I was asked to take the math foundation course as a condition to get in.
I would like to know a bit about the level of difficulty of the program and the course.

I got my math/econ undergrad with honors from ucla and i work in fixed income. Seeing the profile of PhDs and other highly qualified individuals, one cannot be completely free of worries when tackling such a program.

I would like to know how difficult and demanding is the program. Are some students disadvantaged compared to PhDs? Or is the program tailored as such to provide equal necessary knowledge to everyone? I am willing to put all my efforts in it but I would like the opinion of someone who lived the experience.

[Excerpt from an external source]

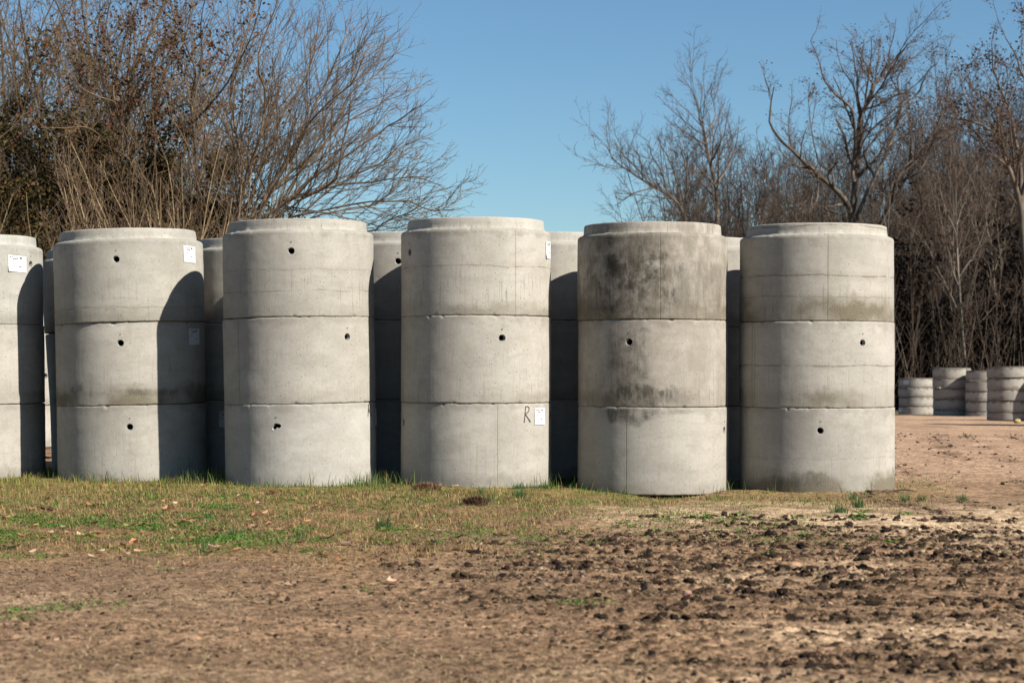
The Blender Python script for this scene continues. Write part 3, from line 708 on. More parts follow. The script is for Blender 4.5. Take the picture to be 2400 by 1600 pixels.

How relaxed are the professors and the program in general? I know it's not a walk in the park but for someone who's relatively a fresh undergrad and with 2 years of work experience, how will i be competing compared to PhDs and MBAs.

Also, I would like to know if it is easy to find jobs on wall street. I know the employment report is encouraging but it doesn't show details about which firms recruit who and in what positions.
I'd really like to be in a big bank working in fixed income trading or research but I'm wondering how many such positions are available for the 60 students enrolled.

You help will be GREATLY appreciated. I really need advice from an insider.


jean (my email is

4:45 PM, March 19, 2007  
Blogger Quantjock said...

Hi John,
you will be surprised, but some of the best students in my class were ones straight out of undergrad.. so dont worry on that are not disadvantaged at all.

Fixed income trading and research roles are what most MFEs get - so again dont worry about that..

7:11 PM, March 20, 2007  
Blogger beeell said...

Congrats on the graduation and new career!

Interesting you mention that most MFE's get spots in FI trading/research. How about structuring? Credit, equity derivatives, ABS (your new area right?), etc. Did your classmates find opportunities in these areas as well? I ask as I'm wondering if MFE is the best point of entry.